You can see that there was very little vertical air movement. The launch was from my winch with 400 feet of line to the turnaround. Launch height is 548 feet with a 228 foot zoom, and I leveled off about 10 feet too soon. The plane was doing at least 70 mph at release. There's a crosswind so the initial drop is getting turned into the wind. Total flight time was 5:45. Average sink rate, 1.38 ft/s excluding the landing setup. Assuming a Cl of 0.8 results in a forward speed of 22.7 ft/s (6.92 m/s) and a L/D of 16.4. Polar for the AG41 has a Cl/Cd of 50 at Re of 90k. Camber of +2 degrees was on for the entire flight after the zoom. At the end of the flight, flaps were used to land, hence the sudden drop. These altimeters are interesting tools. Unfortunately there's no other data out there to compare this performance against so I will continue to test my own planes relative to each other.
So the plane will make 6 minutes in dead air off a very short
winch line. With a normal 600 to 700 foot winch line, 7 minute tasks will
be a piece of cake and we only need an 830 ft. (253m) launch to make 10 minutes.
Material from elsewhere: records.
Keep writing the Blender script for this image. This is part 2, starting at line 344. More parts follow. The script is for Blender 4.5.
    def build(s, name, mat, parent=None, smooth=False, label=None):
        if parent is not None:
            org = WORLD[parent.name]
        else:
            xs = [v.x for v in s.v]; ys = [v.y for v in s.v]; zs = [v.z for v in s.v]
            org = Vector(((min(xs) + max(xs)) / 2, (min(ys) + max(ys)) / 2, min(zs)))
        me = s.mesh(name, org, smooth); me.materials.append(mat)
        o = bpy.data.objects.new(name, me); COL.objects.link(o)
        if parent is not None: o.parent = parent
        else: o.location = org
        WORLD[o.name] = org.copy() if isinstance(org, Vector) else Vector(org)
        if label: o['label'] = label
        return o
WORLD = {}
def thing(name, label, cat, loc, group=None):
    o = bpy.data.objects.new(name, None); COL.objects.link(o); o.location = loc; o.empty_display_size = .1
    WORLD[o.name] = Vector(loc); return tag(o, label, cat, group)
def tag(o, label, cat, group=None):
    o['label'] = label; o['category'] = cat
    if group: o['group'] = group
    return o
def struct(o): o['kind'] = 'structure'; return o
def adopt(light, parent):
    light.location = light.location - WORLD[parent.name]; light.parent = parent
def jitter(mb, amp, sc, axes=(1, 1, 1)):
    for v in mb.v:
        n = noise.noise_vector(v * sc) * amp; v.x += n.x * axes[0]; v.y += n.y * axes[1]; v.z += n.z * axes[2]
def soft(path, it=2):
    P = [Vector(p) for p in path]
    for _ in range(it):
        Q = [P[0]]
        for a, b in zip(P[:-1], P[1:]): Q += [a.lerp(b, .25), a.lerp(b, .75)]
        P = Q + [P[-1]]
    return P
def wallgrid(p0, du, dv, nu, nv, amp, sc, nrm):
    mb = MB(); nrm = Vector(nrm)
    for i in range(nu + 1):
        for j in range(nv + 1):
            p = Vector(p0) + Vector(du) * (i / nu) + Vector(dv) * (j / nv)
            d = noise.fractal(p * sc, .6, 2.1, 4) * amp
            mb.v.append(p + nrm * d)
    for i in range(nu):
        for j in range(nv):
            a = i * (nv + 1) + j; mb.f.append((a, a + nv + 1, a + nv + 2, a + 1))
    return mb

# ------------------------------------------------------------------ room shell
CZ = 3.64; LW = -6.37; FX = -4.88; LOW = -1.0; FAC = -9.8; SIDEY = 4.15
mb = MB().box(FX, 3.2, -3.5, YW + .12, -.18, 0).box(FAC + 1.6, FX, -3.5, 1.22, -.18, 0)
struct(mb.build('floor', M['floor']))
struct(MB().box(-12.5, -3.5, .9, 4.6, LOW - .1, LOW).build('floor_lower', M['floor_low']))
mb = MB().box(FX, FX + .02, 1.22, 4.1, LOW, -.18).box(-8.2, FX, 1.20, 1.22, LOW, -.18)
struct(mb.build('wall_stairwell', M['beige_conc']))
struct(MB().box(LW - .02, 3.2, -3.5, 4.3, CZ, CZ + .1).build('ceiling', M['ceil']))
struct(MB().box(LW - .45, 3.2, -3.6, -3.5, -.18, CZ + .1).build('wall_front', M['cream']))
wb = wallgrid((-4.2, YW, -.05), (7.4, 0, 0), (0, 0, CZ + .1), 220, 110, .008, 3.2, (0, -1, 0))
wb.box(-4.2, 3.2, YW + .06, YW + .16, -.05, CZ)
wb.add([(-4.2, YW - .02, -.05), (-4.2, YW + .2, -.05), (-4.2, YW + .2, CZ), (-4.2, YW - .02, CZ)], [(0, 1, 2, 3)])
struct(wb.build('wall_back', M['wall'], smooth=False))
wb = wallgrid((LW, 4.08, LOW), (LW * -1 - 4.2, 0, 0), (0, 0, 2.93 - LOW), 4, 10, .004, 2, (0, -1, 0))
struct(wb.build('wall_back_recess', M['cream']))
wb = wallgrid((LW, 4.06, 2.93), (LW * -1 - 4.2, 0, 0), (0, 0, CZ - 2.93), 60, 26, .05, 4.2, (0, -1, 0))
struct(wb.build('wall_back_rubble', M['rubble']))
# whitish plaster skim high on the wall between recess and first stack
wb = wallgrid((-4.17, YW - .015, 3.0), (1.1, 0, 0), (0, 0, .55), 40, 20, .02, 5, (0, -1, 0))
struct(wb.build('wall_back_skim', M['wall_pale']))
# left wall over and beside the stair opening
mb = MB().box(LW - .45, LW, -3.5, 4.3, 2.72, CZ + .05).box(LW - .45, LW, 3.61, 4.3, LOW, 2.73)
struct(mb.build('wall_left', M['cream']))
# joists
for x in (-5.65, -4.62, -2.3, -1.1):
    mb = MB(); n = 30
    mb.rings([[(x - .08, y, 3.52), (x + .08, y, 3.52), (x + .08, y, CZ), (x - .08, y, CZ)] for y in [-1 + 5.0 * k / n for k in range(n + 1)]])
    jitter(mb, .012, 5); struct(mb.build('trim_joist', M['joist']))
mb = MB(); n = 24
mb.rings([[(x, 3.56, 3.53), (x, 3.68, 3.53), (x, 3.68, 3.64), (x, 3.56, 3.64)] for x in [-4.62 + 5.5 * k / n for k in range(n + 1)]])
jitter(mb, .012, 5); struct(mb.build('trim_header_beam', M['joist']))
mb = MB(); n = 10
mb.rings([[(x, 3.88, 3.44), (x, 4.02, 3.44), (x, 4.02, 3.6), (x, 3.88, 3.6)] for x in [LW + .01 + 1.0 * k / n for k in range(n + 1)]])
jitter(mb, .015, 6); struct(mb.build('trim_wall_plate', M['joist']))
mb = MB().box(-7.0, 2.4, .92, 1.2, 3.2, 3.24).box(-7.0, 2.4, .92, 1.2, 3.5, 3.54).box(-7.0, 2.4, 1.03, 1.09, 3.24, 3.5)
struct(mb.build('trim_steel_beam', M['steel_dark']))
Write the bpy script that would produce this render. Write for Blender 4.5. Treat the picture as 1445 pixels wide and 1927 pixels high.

Lots of chatter on Allegro-lite and RC Groups, but nobody has stepped up and built a Supra yet.
Kennedy (Ava guy) says he will sell a molded version, but the
low weight is 90% of the advantage of this design and a molded model isn't going to come
within sniffing distance of the target unless there's a huge leap in technology. Look out, I have two of these ultra-light Aegeas for the upcoming contest season.